On his return to Mexico, Rivera fell in love with Guadalupe Marin, married and had two daughters with her but this relationship did not last long either because in 1929 Rivera married Frida Kahlo who would represent the most important woman in his life. Their relationship was tumultuous and certainly volatile but it lasted until Frida's death in 1954. However, even after her death, Rivera married Emma Hurtado who was Rivera's legal wife until his death in 1957. There is one important note to be made on the topic of his death, namely that his ashes were not placed together with those of Frida Kahlo according to his wishes, but rather in the Rotonda de Hombres Ilustres, the place where Mexico's national heroes are interred (Wener 1284).
Mexican themes were always central to his artistic creation, even during his cubist phase in Europe with paintings such as the portraits of Martin Luis Guzmon and Roan Gomez de la Serna and his Paisaje Zapatista (Zapatista Landscape), all painted in 1915 before his return to Mexico. It was during this period that Rivera was involved in his most intense search for his identity as an artist. Moreover, it was also during his final years in Europe that he developed his ideas about muralismo (mural art) as public art which would focus on the Mexican people (Brenner 280). He saw himself as a revolutionary who believed that all art was political propaganda thus he chose painting as his most important tool of expression because he thought that it was the easiest and most effective method of reaching the Mexican people -- this also accounts for the fact that the dominant theme of his murals was the social and political history of his country. His murals depict ideal occupations of Mexican peasants: dances, rituals, harvests, a fair-day, sugar-making, mining, smelting, weaving, dyeing, pottery manufacture and receiving the promised lands (Ibid 282).
Similarly to "the masses," women are depicted as faceless in his paintings. Generally speaking, they appear only as mothers with children or prostitutes. However, they are stripped not only of their individual characteristics but also their class identities as for Rivera they represent little more than models for his nudes, or idealized images of Mother Earth. From this point-of-view, his narrow view of history was what gained his the praise of Mexican statesmen. Rivera's philosophy was in many ways closer to the bourgeois faction who had triumphed in the Mexican Revolution than to Marxism, and his paintings fully expressed this ideology. Between 1929-1930 and 1934-34 Rivera painted his 'History of Mexico' in the National Palace in Mexico City. At this time the mechanics of Mexican government still resembled that of the prerevolutionary era with its bureaucrats and economy based on land monopoly. There was also a decrease in the redistribution of the power to the people as well as the industrialization of capitalism.

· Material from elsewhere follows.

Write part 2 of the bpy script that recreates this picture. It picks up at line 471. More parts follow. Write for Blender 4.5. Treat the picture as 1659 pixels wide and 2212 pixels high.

Rivera's murals represented a place where the new Mexican citizen was momentarily suspended from the day-to-day aspects of life, where he could witness the birth of a new society whose paradoxes would either be resolved or integrated into the newly-established order through an esthetic ceremony based on powerful imagery.
His work did not receive much praise from critics at home but attracted increasing attention abroad. In 1927, when the murals at the Ministry of Education had been finished, Rivera was invited to go to Russia for the tenth anniversary celebrations of the Revolution. There he signed a contract with the Minister for Culture to paint a mural for the Red Army Club in Moscow. However, Rivera had a moment of acute discomfort when he met Stalin. He writes in his autobiography: "the Central Committee ... my fellow guests smirking with satisfaction, drooling with superiority ... they might have been entering paradise. ... Suddenly a peanut shaped head, surmounted by a military haircut, decked out with a magnificent pair of long moustaches, rose above them ... one hand slipped into his overcoat and the other folded behind him a la Napoleon. ... Comrade Stalin posed before the saints and worshippers." (Rivera as quoted in Lucie-Smith 200). Russian Communists did not appreciate his conduct while in Russia, thus his project for the Red Army Club was soon at a standstill, and in May 1928 Rivera was ordered home by the Latin American Secretariat, the first step in his expulsion from the Mexican Communist Party in 1929.